What is being asked
From the listing below, extract every line in which the word "high" appears.

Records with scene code
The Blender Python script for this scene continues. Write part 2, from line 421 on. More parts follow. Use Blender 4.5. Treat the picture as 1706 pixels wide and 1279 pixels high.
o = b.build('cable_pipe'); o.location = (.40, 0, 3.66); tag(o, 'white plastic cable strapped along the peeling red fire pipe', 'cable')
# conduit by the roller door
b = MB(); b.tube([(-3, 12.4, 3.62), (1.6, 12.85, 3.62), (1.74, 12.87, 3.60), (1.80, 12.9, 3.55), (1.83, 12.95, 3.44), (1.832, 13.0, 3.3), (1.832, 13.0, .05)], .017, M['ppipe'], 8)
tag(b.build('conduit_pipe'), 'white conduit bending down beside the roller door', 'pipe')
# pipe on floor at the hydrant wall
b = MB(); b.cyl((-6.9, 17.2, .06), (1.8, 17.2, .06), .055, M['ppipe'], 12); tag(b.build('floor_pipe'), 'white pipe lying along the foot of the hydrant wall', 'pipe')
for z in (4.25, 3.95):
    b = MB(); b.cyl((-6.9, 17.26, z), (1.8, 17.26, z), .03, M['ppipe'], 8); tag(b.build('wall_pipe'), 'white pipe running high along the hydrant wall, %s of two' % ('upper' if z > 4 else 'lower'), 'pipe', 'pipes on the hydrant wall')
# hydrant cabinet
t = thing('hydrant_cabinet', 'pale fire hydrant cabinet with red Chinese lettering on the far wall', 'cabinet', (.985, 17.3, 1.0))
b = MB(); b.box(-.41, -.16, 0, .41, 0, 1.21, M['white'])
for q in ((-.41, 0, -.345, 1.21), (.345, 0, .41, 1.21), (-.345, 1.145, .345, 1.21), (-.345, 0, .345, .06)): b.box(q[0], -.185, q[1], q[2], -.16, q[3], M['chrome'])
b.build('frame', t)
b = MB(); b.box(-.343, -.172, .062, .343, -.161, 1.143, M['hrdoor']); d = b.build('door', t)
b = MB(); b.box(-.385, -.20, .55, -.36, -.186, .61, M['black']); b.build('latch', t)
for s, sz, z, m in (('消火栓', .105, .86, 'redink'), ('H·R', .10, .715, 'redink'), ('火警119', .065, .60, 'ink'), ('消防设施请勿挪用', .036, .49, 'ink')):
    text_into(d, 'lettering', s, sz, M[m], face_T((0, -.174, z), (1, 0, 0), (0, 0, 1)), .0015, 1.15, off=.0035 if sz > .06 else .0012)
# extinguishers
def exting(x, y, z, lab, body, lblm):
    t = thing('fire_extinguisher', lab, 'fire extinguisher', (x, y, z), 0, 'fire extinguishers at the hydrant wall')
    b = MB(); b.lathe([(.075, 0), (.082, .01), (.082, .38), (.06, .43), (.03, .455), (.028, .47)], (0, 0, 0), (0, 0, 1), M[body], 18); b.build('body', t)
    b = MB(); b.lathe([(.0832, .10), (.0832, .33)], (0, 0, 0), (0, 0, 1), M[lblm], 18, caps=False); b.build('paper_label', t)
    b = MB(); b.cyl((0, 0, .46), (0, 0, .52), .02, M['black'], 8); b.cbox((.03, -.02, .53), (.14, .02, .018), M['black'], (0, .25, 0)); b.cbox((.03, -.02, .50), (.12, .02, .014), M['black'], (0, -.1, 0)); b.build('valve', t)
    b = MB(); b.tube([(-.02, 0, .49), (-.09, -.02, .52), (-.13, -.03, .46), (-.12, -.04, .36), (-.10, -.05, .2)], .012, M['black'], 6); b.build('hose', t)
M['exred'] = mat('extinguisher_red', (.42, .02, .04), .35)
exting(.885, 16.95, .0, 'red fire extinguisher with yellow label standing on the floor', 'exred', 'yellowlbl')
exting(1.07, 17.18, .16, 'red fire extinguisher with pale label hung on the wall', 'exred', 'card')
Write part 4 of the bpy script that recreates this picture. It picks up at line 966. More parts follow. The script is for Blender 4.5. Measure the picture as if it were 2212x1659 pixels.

Solution to the problem
The Blender Python script for this scene continues. Write part 2, from line 421 on. More parts follow. Use Blender 4.5. Treat the picture as 1706 pixels wide and 1279 pixels high.
    b = MB(); b.cyl((-6.9, 17.26, z), (1.8, 17.26, z), .03, M['ppipe'], 8); tag(b.build('wall_pipe'), 'white pipe running high along the hydrant wall, %s of two' % ('upper' if z > 4 else 'lower'), 'pipe', 'pipes on the hydrant wall')